I often wondered why a river god would be represented by a man-headed bull, or more precisely a man-faced bull. After purchasing this coin from Oiniadai I did a bit of research, and found the story very interesting.
In ancient Greek religion and mythology, Achelous (also Acheloos or Acheloios) was the god associated with the Achelous River, the largest river in Greece. According to Hesiod, he was the son of the Titans Oceanus and Tethys. He was also said to be the father of the Sirens, several nymphs, and other offspring. He was able to change his shape, and as a suitor for Deianeira, daughter of Oeneus, the king of Calydon, he transformed himself into a bull and fought Heracles for the right to marry Deianeira. Achelous was defeated, and Heracles married Deianeira. The story of Achelous, in the form of a bull, battling with Heracles for Deianeira, was apparently told as early as the 7th century BC, in a lost poem by the Greek poet Archilochus. According to a summary of a lost poem by the early 5th-century BC Greek poet Pindar, during the battle, Heracles broke off one of Achelous's bull-horns, and the river-god was able to get his horn back by trading it for a horn from Amalthea.
Sophocles, in his play Women of Trachis (c. 450-425 BC), has Deianeira tell her story, how Achelous wooed her in the shape of a bull, a snake, and a half-man/half-bull:
"For my suitor was a river-god, Achelous, who in three shapes was always asking me from my father - coming now as a bull in visible form, now as a serpent, sheeny and coiled, now ox-faced with human trunk, while from his thick-shaded beard wellheads of fountain-water sprayed. In the expectation that such a suitor would get me, I was always praying in my misery that I might die, before I should ever approach that marriage-bed. But at last, to my joy, the glorious son of Zeus and Alcmena came and closed with him in combat and delivered me."

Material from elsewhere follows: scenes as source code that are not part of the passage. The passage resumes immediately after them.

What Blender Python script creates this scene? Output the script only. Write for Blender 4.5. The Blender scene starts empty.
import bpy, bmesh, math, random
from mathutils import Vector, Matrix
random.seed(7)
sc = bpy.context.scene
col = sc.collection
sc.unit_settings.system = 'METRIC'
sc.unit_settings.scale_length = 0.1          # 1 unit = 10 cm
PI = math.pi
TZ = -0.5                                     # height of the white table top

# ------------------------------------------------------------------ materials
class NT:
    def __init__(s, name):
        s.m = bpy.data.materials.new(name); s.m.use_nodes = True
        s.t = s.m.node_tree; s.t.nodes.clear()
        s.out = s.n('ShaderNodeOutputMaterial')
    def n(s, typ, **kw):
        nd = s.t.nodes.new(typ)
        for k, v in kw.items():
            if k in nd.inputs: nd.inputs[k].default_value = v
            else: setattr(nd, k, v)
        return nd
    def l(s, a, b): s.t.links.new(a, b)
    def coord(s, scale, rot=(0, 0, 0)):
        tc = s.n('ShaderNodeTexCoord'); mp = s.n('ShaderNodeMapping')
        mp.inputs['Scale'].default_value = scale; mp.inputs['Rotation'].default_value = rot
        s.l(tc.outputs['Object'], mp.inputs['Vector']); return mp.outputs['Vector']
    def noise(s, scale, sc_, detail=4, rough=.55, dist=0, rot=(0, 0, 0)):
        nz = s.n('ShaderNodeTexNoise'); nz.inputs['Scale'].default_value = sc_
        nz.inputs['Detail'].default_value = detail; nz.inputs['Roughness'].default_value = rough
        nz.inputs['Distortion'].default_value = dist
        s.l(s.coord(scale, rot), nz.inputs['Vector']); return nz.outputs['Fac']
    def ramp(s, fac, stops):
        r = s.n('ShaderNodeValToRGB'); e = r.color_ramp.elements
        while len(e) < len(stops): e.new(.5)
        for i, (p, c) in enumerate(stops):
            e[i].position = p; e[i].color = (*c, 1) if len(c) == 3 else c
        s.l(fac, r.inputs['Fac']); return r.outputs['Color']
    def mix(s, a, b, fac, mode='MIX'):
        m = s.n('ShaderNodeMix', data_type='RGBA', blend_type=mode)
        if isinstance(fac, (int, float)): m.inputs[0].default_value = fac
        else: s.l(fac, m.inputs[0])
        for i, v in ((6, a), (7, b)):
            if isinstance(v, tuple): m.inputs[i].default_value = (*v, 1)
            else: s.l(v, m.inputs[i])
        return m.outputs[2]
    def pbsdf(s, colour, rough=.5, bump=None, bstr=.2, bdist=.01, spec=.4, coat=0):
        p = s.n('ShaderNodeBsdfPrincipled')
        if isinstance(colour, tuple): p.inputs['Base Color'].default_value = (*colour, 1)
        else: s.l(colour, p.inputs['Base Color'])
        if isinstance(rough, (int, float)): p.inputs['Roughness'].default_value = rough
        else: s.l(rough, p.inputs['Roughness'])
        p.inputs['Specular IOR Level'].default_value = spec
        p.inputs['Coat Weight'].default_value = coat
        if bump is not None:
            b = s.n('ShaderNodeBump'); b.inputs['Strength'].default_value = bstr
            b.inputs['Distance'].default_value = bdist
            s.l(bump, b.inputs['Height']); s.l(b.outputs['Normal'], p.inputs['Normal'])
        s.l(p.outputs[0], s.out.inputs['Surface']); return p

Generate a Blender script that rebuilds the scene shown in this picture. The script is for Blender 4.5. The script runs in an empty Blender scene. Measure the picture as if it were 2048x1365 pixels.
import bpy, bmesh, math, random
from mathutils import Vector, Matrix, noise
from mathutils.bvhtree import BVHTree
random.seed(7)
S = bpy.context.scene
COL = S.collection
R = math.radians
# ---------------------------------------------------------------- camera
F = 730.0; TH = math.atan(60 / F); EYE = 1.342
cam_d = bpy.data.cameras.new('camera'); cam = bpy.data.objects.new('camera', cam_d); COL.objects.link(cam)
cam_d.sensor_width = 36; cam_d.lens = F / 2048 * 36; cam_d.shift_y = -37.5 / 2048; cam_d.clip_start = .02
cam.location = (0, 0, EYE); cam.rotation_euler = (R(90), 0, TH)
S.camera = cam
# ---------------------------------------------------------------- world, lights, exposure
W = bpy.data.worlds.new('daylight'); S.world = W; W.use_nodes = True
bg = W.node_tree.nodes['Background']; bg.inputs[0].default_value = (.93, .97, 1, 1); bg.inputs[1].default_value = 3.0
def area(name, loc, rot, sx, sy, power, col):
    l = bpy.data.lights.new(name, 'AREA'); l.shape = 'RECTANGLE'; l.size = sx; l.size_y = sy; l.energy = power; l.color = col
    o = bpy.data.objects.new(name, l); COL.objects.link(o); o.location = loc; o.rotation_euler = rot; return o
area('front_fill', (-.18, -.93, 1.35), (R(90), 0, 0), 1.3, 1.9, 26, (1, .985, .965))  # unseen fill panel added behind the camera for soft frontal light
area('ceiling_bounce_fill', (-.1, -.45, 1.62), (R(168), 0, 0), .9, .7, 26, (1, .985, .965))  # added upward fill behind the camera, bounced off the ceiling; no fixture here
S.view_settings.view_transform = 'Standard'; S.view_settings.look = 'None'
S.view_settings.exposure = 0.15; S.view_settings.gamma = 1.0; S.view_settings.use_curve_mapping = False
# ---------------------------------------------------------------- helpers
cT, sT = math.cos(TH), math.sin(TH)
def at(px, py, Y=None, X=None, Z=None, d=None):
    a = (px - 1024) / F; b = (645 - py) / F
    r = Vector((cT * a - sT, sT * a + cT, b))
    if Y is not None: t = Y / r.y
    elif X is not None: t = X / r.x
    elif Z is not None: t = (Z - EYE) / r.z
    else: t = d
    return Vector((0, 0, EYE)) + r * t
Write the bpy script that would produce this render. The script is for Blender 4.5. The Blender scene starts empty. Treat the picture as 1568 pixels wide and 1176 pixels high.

Ancient Oiniadai lies on top of the Trikardo hills in the centre of the Acheloos River delta (NW Greece) at a distance of 9 km from the present coast. Its shipsheds testify to a former connection with the Ionian Sea. Because of its strategic position on the banks of the river Achelous with access to the Ionian Sea, the city of Oiniadai was a desirable possession for both the Akarnanian League as well as the Aitolian League. Its fortified walls, however, made it a difficult to acquire prize, and even the famed Athenian general Perikles failed to capture it when he led an army against it in 454 BC.
This series of bronze coins dates to the period when it was taken from the Aitolians by King Philip V of Macedon and restored to the Akarnanians. Production ended when the city was conquered by the Romans in 211 BC. Little is known of the history of Oiniadai after this, though it is known that it survived into at least the 1st century AD.

Akarnania - Oiniadai. Zeus / River-god Achelous. 219-211 BC.
Obverse: Laureate head of Zeus right. Reverse: Bearded head of man-headed bull, the river-god Achelous right, AP monogram behind. Reverse Inscription: OINIAΔAN above head. Bronze. Diameter: 22 mm. Weight: 6.1 gr.